Instruction - For the material that follows, return exactly the lines from the one with "Write a Blender" through the one with "from mathutils import Vector, Matrix", both ends included.

■ ■ ■ ■ ■

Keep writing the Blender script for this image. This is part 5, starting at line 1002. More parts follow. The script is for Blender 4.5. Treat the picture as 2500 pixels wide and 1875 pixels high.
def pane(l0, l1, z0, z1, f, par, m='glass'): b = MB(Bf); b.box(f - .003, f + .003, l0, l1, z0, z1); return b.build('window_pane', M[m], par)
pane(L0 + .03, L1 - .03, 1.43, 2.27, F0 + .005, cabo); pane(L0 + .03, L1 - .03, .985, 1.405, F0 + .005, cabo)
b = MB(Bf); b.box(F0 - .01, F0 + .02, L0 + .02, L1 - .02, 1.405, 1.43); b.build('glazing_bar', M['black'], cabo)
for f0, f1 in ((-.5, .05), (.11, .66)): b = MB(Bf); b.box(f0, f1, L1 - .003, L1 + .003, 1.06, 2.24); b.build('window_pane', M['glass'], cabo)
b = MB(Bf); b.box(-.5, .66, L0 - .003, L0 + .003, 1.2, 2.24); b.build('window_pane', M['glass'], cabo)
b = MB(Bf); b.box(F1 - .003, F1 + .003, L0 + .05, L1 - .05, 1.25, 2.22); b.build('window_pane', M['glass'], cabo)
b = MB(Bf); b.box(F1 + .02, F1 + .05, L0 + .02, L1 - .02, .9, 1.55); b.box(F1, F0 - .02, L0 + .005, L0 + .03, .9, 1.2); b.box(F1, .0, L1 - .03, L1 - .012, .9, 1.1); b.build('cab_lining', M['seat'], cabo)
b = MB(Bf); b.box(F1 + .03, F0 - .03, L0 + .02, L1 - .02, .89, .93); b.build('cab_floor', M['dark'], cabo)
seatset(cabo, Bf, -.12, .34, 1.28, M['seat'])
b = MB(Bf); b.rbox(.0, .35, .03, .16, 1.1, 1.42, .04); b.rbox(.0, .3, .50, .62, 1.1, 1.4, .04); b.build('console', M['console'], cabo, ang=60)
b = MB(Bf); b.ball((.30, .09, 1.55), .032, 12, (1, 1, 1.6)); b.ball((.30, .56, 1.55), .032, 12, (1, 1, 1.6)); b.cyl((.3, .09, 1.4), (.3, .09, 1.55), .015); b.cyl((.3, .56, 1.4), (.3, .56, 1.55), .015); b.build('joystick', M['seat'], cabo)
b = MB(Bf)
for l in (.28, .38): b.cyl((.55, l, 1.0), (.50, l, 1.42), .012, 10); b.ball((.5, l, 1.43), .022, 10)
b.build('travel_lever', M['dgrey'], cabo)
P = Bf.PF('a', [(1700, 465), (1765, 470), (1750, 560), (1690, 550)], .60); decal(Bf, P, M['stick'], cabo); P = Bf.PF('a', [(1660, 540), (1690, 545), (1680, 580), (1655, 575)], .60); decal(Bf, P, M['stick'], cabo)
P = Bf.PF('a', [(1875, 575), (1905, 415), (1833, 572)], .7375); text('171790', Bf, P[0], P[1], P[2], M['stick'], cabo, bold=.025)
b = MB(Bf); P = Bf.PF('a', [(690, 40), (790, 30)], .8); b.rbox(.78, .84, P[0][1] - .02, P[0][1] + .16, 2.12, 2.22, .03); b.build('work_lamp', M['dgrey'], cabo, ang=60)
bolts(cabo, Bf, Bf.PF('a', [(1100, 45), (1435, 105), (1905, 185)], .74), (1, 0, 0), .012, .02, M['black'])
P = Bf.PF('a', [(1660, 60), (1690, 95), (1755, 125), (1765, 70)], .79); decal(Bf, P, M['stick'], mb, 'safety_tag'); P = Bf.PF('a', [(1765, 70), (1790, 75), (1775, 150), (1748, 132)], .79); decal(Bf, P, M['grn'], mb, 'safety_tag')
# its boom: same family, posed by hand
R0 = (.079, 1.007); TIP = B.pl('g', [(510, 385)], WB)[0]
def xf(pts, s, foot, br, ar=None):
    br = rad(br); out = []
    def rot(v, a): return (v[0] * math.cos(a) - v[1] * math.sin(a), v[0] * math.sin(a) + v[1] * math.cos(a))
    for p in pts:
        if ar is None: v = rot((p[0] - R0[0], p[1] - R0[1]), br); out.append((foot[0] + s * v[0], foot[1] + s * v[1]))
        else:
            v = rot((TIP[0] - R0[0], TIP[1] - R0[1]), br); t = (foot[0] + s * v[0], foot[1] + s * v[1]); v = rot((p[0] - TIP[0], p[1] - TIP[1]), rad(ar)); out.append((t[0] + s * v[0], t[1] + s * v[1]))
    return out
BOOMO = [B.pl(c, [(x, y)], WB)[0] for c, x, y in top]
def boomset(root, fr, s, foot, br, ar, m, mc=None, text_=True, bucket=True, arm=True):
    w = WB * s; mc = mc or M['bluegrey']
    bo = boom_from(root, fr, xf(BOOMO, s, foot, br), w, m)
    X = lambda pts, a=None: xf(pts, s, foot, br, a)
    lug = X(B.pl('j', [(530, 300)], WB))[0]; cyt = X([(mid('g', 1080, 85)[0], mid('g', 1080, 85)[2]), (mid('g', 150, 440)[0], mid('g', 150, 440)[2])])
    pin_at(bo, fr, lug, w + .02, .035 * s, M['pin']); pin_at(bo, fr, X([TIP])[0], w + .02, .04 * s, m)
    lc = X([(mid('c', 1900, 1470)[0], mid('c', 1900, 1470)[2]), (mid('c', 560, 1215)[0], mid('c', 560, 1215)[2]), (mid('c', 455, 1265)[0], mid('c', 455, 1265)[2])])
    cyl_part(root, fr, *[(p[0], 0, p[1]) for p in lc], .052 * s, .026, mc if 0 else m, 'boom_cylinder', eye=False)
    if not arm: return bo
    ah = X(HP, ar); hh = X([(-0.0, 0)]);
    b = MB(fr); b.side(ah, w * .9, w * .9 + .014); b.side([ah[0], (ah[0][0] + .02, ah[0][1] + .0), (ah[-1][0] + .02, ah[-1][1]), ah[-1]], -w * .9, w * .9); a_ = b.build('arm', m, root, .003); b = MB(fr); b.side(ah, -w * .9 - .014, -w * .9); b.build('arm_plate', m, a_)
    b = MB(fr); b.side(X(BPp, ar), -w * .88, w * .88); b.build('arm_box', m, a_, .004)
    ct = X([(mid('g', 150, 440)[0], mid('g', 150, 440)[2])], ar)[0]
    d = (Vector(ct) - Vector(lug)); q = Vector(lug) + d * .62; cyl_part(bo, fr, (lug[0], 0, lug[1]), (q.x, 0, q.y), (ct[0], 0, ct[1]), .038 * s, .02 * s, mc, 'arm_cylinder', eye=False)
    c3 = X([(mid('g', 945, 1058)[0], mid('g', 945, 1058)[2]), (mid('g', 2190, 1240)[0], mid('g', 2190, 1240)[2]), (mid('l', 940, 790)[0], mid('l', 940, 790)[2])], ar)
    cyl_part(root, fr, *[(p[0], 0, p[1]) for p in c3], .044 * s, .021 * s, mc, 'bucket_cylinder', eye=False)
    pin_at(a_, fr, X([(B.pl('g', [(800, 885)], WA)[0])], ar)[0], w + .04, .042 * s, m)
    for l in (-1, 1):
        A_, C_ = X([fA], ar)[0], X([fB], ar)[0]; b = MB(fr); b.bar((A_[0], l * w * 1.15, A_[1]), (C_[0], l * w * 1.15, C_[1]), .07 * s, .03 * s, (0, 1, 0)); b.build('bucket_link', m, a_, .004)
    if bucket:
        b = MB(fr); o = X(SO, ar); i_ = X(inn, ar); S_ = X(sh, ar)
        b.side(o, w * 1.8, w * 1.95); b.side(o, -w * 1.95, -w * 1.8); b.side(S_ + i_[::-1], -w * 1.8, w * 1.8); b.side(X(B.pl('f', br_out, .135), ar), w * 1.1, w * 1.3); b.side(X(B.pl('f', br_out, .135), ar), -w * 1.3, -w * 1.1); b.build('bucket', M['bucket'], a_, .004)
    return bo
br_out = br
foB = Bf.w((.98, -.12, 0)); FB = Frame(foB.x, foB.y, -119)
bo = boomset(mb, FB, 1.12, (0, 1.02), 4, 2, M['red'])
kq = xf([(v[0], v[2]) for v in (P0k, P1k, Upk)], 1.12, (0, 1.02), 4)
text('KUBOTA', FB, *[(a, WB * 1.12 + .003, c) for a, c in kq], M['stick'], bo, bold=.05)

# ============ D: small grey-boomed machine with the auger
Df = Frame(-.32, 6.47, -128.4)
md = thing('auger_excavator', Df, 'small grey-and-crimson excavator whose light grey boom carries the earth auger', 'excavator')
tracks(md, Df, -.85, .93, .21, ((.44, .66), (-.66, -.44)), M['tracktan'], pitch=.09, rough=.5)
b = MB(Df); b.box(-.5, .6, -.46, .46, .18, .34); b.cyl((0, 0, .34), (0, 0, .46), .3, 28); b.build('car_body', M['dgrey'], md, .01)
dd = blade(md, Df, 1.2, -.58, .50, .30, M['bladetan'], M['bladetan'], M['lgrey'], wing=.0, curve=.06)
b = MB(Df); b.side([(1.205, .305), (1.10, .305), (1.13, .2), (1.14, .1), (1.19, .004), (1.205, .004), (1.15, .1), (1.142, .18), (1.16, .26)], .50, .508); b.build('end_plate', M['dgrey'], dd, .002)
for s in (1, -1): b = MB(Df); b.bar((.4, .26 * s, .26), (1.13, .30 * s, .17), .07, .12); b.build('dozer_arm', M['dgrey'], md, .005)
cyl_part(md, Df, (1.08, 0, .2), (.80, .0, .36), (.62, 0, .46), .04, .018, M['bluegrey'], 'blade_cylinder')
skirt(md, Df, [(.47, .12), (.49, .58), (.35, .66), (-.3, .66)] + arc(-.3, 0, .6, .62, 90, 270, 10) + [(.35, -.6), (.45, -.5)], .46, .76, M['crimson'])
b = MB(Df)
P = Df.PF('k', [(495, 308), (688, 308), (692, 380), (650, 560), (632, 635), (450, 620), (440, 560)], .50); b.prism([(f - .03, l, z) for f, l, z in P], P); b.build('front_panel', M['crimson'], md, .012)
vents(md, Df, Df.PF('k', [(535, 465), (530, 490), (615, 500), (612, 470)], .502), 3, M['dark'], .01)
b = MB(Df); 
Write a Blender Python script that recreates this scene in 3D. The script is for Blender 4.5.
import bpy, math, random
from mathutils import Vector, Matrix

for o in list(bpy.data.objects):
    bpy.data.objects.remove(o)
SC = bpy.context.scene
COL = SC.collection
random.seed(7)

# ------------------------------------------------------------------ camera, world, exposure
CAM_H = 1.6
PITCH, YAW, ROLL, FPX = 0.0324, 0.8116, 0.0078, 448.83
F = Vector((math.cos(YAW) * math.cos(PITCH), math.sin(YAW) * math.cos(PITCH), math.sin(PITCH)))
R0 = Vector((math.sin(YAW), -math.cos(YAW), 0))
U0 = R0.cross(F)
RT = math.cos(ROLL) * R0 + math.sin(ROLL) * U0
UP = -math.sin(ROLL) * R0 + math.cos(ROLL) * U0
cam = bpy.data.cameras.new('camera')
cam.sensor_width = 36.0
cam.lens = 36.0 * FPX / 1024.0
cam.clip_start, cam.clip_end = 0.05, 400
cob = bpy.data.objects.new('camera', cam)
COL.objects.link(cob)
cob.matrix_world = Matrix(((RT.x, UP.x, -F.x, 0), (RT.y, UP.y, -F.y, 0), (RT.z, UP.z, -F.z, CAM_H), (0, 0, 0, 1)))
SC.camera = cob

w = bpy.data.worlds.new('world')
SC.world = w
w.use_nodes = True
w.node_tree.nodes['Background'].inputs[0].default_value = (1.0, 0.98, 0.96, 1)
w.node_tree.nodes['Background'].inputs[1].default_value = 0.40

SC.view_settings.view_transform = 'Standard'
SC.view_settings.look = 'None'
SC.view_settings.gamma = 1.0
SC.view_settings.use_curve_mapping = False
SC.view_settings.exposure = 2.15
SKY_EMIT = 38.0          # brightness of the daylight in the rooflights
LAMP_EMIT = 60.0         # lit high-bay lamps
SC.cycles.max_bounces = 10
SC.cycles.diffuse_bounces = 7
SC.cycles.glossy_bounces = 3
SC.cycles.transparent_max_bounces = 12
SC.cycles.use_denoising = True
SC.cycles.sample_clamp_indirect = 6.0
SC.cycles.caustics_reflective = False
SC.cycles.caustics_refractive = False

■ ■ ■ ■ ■

The reply -
Write a Blender Python script that recreates this scene in 3D. The script is for Blender 4.5.
import bpy, math, random
from mathutils import Vector, Matrix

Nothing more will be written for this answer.